### [STATED TASK]
Check each line of the listing below for the string "this", and copy the ones that have it.
+-------+
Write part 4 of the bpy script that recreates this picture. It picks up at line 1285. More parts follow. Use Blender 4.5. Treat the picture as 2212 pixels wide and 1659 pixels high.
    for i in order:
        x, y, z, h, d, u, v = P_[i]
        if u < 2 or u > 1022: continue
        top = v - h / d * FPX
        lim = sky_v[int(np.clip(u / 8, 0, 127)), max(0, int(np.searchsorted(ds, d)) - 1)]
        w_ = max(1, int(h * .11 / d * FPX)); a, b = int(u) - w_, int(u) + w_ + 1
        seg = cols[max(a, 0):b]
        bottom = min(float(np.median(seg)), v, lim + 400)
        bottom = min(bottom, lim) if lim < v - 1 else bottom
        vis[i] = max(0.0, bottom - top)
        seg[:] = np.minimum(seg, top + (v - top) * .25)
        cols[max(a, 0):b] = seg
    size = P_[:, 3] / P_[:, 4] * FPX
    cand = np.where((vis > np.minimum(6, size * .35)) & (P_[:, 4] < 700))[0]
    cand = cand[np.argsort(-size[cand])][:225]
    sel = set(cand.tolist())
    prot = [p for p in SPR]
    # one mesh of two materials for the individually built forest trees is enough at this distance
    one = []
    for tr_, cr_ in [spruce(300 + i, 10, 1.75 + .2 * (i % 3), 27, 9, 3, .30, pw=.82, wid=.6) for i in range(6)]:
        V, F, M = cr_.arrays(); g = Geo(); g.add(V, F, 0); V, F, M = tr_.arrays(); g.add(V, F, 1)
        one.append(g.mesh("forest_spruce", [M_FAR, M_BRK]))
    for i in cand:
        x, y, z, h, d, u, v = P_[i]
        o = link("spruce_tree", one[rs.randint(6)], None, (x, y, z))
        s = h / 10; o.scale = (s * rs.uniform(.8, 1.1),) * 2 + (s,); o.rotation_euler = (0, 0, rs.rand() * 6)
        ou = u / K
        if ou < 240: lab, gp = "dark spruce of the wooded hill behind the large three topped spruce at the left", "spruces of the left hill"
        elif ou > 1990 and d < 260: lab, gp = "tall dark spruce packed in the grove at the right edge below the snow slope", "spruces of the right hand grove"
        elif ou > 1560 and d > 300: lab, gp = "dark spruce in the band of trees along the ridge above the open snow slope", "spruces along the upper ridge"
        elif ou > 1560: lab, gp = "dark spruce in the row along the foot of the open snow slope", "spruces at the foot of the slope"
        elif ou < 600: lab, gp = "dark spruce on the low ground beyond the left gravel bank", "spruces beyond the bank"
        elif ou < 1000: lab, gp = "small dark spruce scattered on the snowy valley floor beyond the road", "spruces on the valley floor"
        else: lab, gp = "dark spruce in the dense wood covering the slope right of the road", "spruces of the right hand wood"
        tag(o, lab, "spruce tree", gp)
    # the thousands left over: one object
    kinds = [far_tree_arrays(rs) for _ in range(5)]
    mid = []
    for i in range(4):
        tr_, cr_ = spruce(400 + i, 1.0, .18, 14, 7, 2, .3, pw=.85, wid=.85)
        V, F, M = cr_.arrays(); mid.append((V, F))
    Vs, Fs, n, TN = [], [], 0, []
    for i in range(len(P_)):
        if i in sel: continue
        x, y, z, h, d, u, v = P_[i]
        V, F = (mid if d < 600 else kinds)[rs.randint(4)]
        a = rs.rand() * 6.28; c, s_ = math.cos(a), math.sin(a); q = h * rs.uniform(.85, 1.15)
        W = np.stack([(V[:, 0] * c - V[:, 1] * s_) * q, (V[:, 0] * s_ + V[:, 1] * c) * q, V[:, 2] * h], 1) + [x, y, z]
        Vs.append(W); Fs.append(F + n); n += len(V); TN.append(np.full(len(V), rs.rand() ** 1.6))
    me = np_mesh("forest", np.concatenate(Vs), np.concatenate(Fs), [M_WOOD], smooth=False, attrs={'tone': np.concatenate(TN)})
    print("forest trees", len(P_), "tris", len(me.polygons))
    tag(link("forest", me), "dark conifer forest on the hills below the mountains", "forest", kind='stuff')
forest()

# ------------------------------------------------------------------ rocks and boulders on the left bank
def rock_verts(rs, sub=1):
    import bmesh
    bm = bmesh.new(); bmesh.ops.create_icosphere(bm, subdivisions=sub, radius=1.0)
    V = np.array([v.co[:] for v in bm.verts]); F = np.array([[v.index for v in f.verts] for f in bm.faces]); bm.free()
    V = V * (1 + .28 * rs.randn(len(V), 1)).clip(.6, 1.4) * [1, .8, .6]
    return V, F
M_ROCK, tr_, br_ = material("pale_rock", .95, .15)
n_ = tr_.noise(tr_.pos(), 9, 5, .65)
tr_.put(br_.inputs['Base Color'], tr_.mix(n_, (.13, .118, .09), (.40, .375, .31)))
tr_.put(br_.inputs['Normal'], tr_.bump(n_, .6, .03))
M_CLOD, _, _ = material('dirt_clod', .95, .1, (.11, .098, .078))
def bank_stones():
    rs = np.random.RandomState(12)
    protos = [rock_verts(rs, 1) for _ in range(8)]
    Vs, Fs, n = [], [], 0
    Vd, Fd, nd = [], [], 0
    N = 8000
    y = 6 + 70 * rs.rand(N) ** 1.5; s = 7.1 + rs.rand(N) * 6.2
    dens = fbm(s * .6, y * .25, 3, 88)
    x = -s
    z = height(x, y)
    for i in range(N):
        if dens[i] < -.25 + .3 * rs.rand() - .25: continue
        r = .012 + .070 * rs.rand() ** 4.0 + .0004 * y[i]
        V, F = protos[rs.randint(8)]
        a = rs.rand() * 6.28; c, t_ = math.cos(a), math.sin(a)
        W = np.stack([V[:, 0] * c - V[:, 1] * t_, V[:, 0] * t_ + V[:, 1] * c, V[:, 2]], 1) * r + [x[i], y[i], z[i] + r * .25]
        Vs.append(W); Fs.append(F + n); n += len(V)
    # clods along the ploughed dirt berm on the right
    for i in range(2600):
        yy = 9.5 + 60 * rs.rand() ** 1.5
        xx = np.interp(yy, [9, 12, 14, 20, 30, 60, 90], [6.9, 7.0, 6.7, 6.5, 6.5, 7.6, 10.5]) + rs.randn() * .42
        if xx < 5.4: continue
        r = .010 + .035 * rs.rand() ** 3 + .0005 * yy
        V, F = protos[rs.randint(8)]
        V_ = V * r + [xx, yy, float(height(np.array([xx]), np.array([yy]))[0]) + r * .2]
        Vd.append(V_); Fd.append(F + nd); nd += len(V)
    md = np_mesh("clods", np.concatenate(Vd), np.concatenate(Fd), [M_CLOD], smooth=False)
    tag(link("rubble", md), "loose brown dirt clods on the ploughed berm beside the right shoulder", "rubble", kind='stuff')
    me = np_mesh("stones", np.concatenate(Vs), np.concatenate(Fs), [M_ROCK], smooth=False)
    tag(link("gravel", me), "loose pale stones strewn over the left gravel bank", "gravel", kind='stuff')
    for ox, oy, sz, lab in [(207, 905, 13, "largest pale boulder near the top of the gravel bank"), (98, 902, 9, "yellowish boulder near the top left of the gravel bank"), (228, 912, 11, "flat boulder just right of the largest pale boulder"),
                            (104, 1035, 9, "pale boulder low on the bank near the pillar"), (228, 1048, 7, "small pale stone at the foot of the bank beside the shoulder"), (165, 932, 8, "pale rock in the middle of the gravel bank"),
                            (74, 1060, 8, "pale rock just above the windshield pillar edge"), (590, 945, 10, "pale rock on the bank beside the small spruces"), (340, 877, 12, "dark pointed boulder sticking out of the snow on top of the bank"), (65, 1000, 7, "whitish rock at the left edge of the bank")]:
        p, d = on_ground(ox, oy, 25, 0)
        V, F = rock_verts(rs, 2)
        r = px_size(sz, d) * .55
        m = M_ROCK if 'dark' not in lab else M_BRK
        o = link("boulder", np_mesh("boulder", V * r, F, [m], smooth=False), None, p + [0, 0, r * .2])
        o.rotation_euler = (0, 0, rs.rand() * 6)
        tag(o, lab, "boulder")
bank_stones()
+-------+
### [RESULT OF THE EXERCISE]
Write part 4 of the bpy script that recreates this picture. It picks up at line 1285. More parts follow. Use Blender 4.5. Treat the picture as 2212 pixels wide and 1659 pixels high.
    # one mesh of two materials for the individually built forest trees is enough at this distance